On October 10, 2013, a group of 17 graffiti artists, who operate 5Pointz, a “graffiti Mecca” in Long Island City, NY where aerosol artists from around the globe paint colorful pieces on the walls, filed a 39-page Complaint in the US District Court for the Eastern District of New York against real estate developer G&M Realty LP. The complaint, titled Cohen et al. v. G&M Realty LP et al. seeks an injunction preventing the defendant from demolishing and redeveloping the property. The three counts of the Complaint allege that the proposed demolition would violate the rights of the plaintiffs under the Visual Artist Rights Act of 1990, as well as their contractual rights with the defendant, and the easement rights of the lead plaintiff, Jonathan Cohen. On October 9, 2013, G&M Realty got approval from the New York City Council to demolish the 200,000-square-foot factory building in order to build housing towers in its place. For more on the story, see the NY Times article from earlier this month.

5 Pointz

”Aerosol artists have traveled from as far away as Kazakhstan, Australia, Japan and Brazil for the opportunity to paint their works of visual art on 5Pointz,” the complaint states. “5Pointz is listed in every major guidebook covering New York City, and is included in over 100 international travel guides as well.” According to the Complaint, 5Pointz has been a fixture in Long Island City since 1993 when the owner allowed aerosol artists to create pieces on the walls of five lots in Long Island City. In 2002, the lead plaintiff Jonathan Cohen became a curator and manager of the buildings as collective canvases.

The 5Pointz exhibit has garnered multiple news and art features in the press, examples of which were submitted as exhibits to the complaint. There have been numerous movies and TV programs about 5Pointz over the past two decades, and corporations like Donna Karan have used images of the exhibit as backdrops in advertisements. The defendant property owners have put together a plan to raze the old factories and build two residential towers that would be higher than zoning ordinance in the area would normally permit. The buildings would have 1,000 rental apartments, 30,000 square feet of public space and 50,000 square feet of retail space, according to the developers. Cohen contends that hundreds of original and famous artworks will be lost to the demolition.
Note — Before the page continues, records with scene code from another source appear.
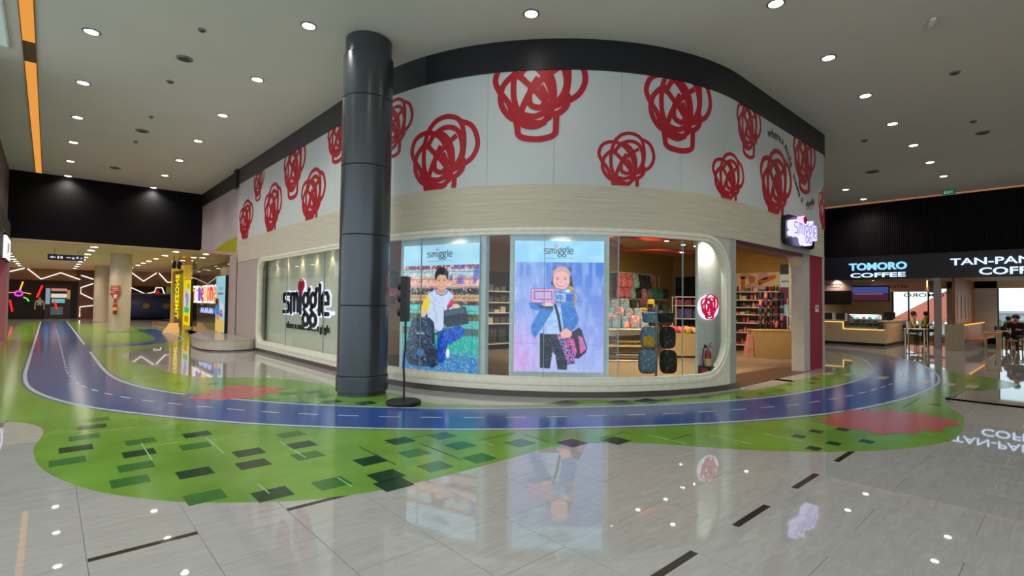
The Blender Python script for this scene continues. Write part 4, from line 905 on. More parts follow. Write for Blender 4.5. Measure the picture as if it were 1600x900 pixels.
# shelves seen between the two posters
bs = thing('gap_shelving', 'brown backed shelf unit of small boxes seen between the two posters', 'shelving', (12.2, 13.75, 0))
obj('back_panel', MB().box(-1.9, 1.5, .1, .14, 0, 2.75), mat('brown back panel', (84, 60, 46), .6), bs)
GZ = (2.42, 2.02, 1.66, 1.3, .92, .24)
for z in (2.05, 1.66, 1.3, .92, .22): obj('shelf_board', MB().box(-1.9, 1.5, -.25, .1, z-.035, z), M_WHITE, bs)
gc = [('grey', (120, 120, 118)), ('brown', (96, 78, 60)), ('cream', (196, 184, 156)), ('dark', (44, 42, 46))]
for j, z in enumerate((2.05, 1.66, 1.3, .92)):
    for i in range(11):
        n_, c_ = gc[rs.randrange(4)]; h = rs.uniform(.1, .24)
        b = obj('gift_box', MB().box(-.11, .11, -.1, .08, 0, h), mat('box '+n_, c_, .6), None, origin=None); b.location = (10.5+i*.29, 13.7, z+.001)
        tag(b, '%s small box on the %s board of the brown backed shelves' % (n_, ('top', 'second', 'third', 'fourth')[j]), 'box', '%s boxes on the %s board of the gap shelves' % (n_, ('top', 'second', 'third', 'fourth')[j]))
for i in range(7):
    soft_case('dark green bag on the bottom board of the brown backed shelves', (10.6+i*.45, 13.68, .222), colmat('olive dark', (52, 56, 40), (120, 50, 50)), .18, .26, 'dark green bags on the bottom gap shelf')
# dark hanging bags glimpsed right of the column
for i, z in enumerate((1.55, 1.95)):
    backpack(('dark', 'crimson')[i == 0]+' backpack hanging by the column, seen through the glass left of the boy poster', (5.75, 10.35, z), -.9, .9, (ROSE, DARK)[i], DARK)
hr = thing('wall_hook_rail', 'steel hook rail behind the boy poster carrying two backpacks', 'rail', (5.52, 10.4, 0), 0)
obj('rail_bar', MB().box(-.02, .02, -.3, .3, 2.36, 2.42), M_STEEL, hr); obj('rail_post', MB().box(-.02, .02, -.03, .03, 0, 2.4), M_STEEL, hr)
obj('rail_post', MB().box(.2, .24, -.02, .02, 1.5, 1.54).box(-.0, .24, -.02, .02, 1.5, 1.54), M_STEEL, hr)
# entrance: side wall shelves (a = 19.2)
es = thing('entrance_shelving', 'long white wall shelving full of stationery seen through the entrance', 'shelving', (19.0, 8.15, 0))
EZ = (2.16, 1.86, 1.59, 1.33, 1.03, .68, .22)
for z in EZ:
    for y0, y1, d in ((-1.3, .55, 0), (.6, 1.55, .03)): obj('shelf_board', MB().box(-.3, .17, y0, y1, z-.03+d, z+d), M_WHITE, es)
obj('back_panel', MB().box(.17, .19, -1.3, 1.55, .1, 2.25), mat('shelf back', (120, 96, 80), .6), es)
for y in (-1.32, .57, 1.57): obj('upright', MB().box(.1, .16, y-.02, y+.02, 0, 2.3), M_WHITE, es)
cols = [('pink', (220, 110, 130)), ('red', (186, 50, 50)), ('charcoal', (44, 42, 50)), ('cream', (226, 200, 170)), ('green', (90, 130, 60)), ('violet', (120, 90, 150)), ('mauve', (170, 120, 130))]
kinds = [('notebook', .035, .2), ('pencil_case', .09, .09), ('gift_box', .07, .14), ('drink_bottle', .035, .22)]
onames = ('top', 'second', 'third', 'fourth', 'fifth', 'sixth', 'bottom')
for j, z in enumerate(EZ):
    y = -1.22; 
    while y < 1.45:
        kn, hw, h = kinds[rs.randrange(4)]; n_, c_ = cols[rs.randrange(7)] if j < 4 else cols[(0, 1, 3, 0, 6, 2)[rs.randrange(6)]]
        if abs(y-.57) < .08: y += .1; continue
        dz = .03 if y > .57 else 0; h = min(h*rs.uniform(.8, 1.05), .22); m_ = mat('goods '+n_, c_, .5)
        if kn == 'drink_bottle': mb = MB().lathe([(hw, 0), (hw, h*.7), (hw*.5, h*.82), (hw*.5, h)], n=10)
        elif kn == 'pencil_case': mb = MB().blob((0, 0, h/2), .07, hw, h/2, .4, 10, 6)
        else: mb = MB().box(-.08, .06, -hw, hw, 0, h)
        o = obj(kn, mb, m_, None, kn == 'drink_bottle'); o.location = (18.9, 8.15+y+hw, z+dz+.001)
        lab = '%s %s on the %s board of the entrance wall shelving' % (n_, kn.replace('_', ' '), onames[j]); tag(o, lab, kn.split('_')[-1], '%s %s on the %s entrance shelf' % (n_, {'gift_box': 'gift boxes'}.get(kn, kn.replace('_', ' ')+'s'), onames[j]))
        y += 2*hw+.045
eb = thing('entrance_graphic', 'cream wall graphic with green, orange and mauve shapes above the entrance shelving', 'wall graphic', (19.18, 7.9, 2.52))
obj('board', MB().box(-.02, 0, -1.35, 1.4, -.33, .33), mat('board cream', (226, 206, 166), .6), eb)
def flat2(P, m, par, d=0): obj('printed_shape', MB().prism(P, 0, .004).mp(lambda x, y, z: (-.022-d-z, -x, y)), m, par)
for P_, c_ in ((ell(-1.05, .1, .2, .17, 0, 20, .5), (150, 190, 50)), ([(-1.2, -.3), (-.65, -.3), (-.65, -.05), (-1.2, -.05)], (140, 180, 40)), ([(-.45, -.3), (-.3, -.3), (-.3, .2), (-.45, .2)], (206, 110, 30)), (ell(.05, -.22, .36, .2), (206, 170, 170)), ([(.2, -.12), (.8, .12), (.75, .26), (.15, .05)], (206, 110, 40)), (ell(.35, .2, .18, .14), (196, 160, 176)), (ell(-.3, .22, .22, .1), (190, 150, 150)), ([(.9, -.3), (1.25, -.3), (1.25, -.1), (.9, -.1)], (196, 150, 160)), ([(1.0, .1), (1.3, .1), (1.3, .3), (1.0, .3)], (200, 160, 170)), (ell(-.05, .08, .12, .14), (200, 110, 60))):
    flat2(P_, mat('print %d %d' % (c_[0], c_[1]), c_, .6), eb, .001)
# desk with pink hanging gown, dark goods on a grid behind it
dk = (17.2, 6.55)
ds = thing('cash_desk', 'golden oak slab desk standing inside the shop entrance', 'desk', (*dk, .004), -YAW)
obj('front_slab', MB().box(-.62, .62, -.3, -.26, 0, .84), M_OAKL, ds); obj('side_slab', MB().box(-.62, -.58, -.26, .3, 0, .84), M_OAKL, ds); obj('side_slab', MB().box(.58, .62, -.26, .3, 0, .84), M_OAKL, ds); obj('top_slab', MB().box(-.63, .63, -.31, .31, .84, .88), M_OAKL, ds)
x, y = at_rack(dk, -.78, -.1)
gw = thing('pink_bag', 'pale pink long tote leaning on the left side of the oak desk', 'bag', (x, y, .004), -YAW)
obj('body', MB().add([(-.1, -.15, 0), (.12, -.15, 0), (.12, .15, 0), (-.1, .15, 0), (.02, -.1, .72), (.12, -.1, .72), (.12, .1, .72), (.02, .1, .72)], [(0,3,2,1),(4,5,6,7),(0,1,5,4),(1,2,6,5),(2,3,7,6),(3,0,4,7)]), colmat('pale pink', (206, 140, 130)), gw); obj('handle', MB().tube([(.05, -.06, .72), (.06, -.06, .84), (.06, .06, .84), (.05, .06, .72)], .01, 6), M_BLK, gw)
gd = thing('grid_stand', 'tall black grid stand of hanging dark bags and trinkets behind the oak desk', 'display stand', (18.2, 6.95, .004), -YAW)
for i in range(7): obj('grid_wire', MB().tube([(-.45+i*.15, 0, .05), (-.45+i*.15, 0, 2.0)], .008, 5), M_BLK, gd)
for i in range(8): obj('grid_bar', MB().tube([(-.46, 0, .3+i*.24), (.46, 0, .3+i*.24)], .008, 5), M_BLK, gd)
obj('foot', MB().box(-.46, .46, -.2, .2, 0, .04), M_BLK, gd)
for j in range(6):
    for i in range(5):
        x, y = at_rack((18.2, 6.95), -.36+i*.18, -.09); n_, m_ = [('black', DARK), ('black', BLACKB), ('brown', colmat('brown', (90, 66, 50))), ('violet', PURP), ('pink', PINK), ('black', DARK)][(i*5+j*7) % 6]
        o = obj('hanging_pouch', MB().blob((0, 0, 0), .075, .05, .1, .5, 10, 6), m_, None, True); o.location = (x, y, .75+j*.25)
        tag(o, '%s small pouch hanging on the black grid stand, row %s from the bottom' % (n_, ('one', 'two', 'three', 'four', 'five', 'six')[j]), 'pouch', '%s pouches in row %s of the grid stand' % (n_, ('one', 'two', 'three', 'four', 'five', 'six')[j]))
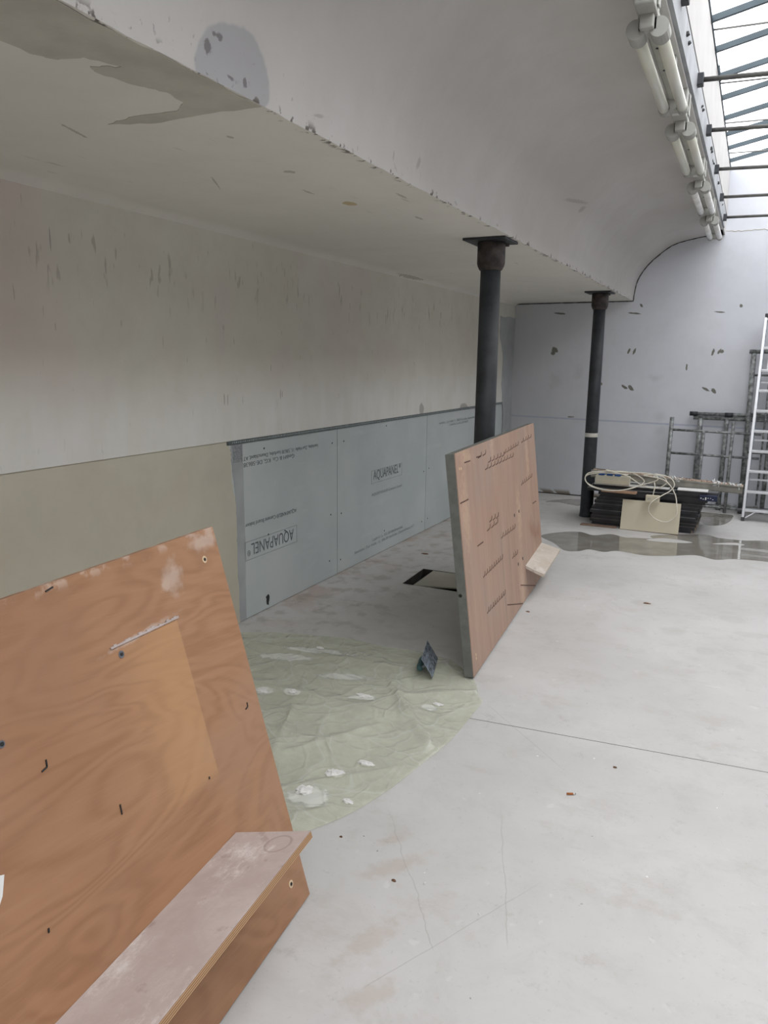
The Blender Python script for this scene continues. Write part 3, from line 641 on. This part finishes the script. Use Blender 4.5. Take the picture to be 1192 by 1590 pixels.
# ---------------------------------------------------------------- plastic sheet
out = [(-1.30, 1.90), (-1.219, 1.949), (-1.191, 1.979), (-1.129, 2.101), (-1.072, 2.292), (-1.033, 2.514), (-.998, 2.761), (-.994, 3.04), (-.995, 3.13), (-1.0, 3.19), (-1.03, 3.22), (-1.07, 3.31), (-1.12, 3.40), (-1.283, 3.562), (-1.344, 3.585), (-1.544, 3.61), (-1.69, 3.588), (-1.94, 3.603), (-2.204, 3.547), (-2.45, 3.45), (-2.58, 3.3), (-2.60, 2.7), (-2.55, 2.1), (-2.2, 1.75), (-1.7, 1.65)]
c0 = Vector((-1.75, 2.7)); dens = [Vector((p.x, p.y)) for p in cr_spline([(a, b, 0) for a, b in out], 12, True)]
ridges = [((-1.46, 3.15), (-1.07, 2.68), .030, .035), ((-1.74, 2.72), (-1.59, 2.33), .022, .03), ((-2.1, 2.85), (-1.32, 2.86), .016, .05), ((-1.55, 2.35), (-1.32, 2.74), .016, .03), ((-1.32, 3.06), (-1.05, 3.25), .018, .03), ((-1.30, 2.0), (-1.2, 2.1), .02, .025), ((-2.3, 3.3), (-1.5, 3.35), .012, .03), ((-1.3, 3.5), (-1.15, 3.32), .018, .03), ((-1.9, 2.5), (-1.3, 2.5), .012, .04), ((-1.45, 2.1), (-1.1, 2.45), .014, .03), ((-1.7, 3.5), (-1.35, 3.05), .01, .03)]
from mathutils import noise as mn
def sheet_z(p):
    z = .0035 + .007 * max(0, mn.fractal(Vector((p.x * 5, p.y * 5, 1.3)), 1, 2, 4) + .15)
    for a, b, h, wd in ridges:
        a, b = Vector(a), Vector(b); ab = b - a; t_ = max(0, min(1, (p - a).dot(ab) / ab.length_squared)); q = a + ab * t_
        side = 1; d = (p - q).length + .012 * mn.noise(Vector((p.x * 9, p.y * 9, 0)))
        z += h * math.exp(-abs(d) / wd * 1.4) * (1 - .5 * abs(t_ - .5))
    pa, pb = Vector((-1.14, 3.36)), Vector((-1.18, 3.9)); ab = pb - pa; t_ = max(0, min(1, (p - pa).dot(ab) / ab.length_squared)); d2 = (p - pa - ab * t_).length
    return .004 + (z - .004) * max(0, min(1, (d2 - .06) / .08))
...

The case is pending in Brooklyn’s Federal Court before Judge Frederic Block who heard oral argument on October 17, 2013 on plaintiff’s motion for an order to show cause seeking a preliminary injunction. After the hearing, Judge Block granted a temporary restraining order against the developer landlords from tampering with the building. The Court’s decision to grant a 10-day restraining order is the first step toward getting a permanent injunction.

In her law review article, Defining Fashion, Interpreting the Scope of the Design Piracy Prohibition Act, 73 Brooklyn L. Rev. 728 (2008), Elizabeth F. Johnson, Brooklyn Law School Class of 2008, discussed the Visual Artists Rights Act (“VARA”). She cited Phillips v. Pembroke Real Estate, 459 F.3d 128 (1st Cir. 2006), as an example of how courts have narrowly interpreted an aesthetic term defined in a statute. In that case, a sculptor brought suit seeking to prevent the destruction of his “public sculpture park” relying in part on VARA which protects “work[s] of visual art” against destruction in certain circumstances. The court held that VARA did not protect the park as a whole, taking a formalistic approach in finding that the park was not “visual art” under VARA.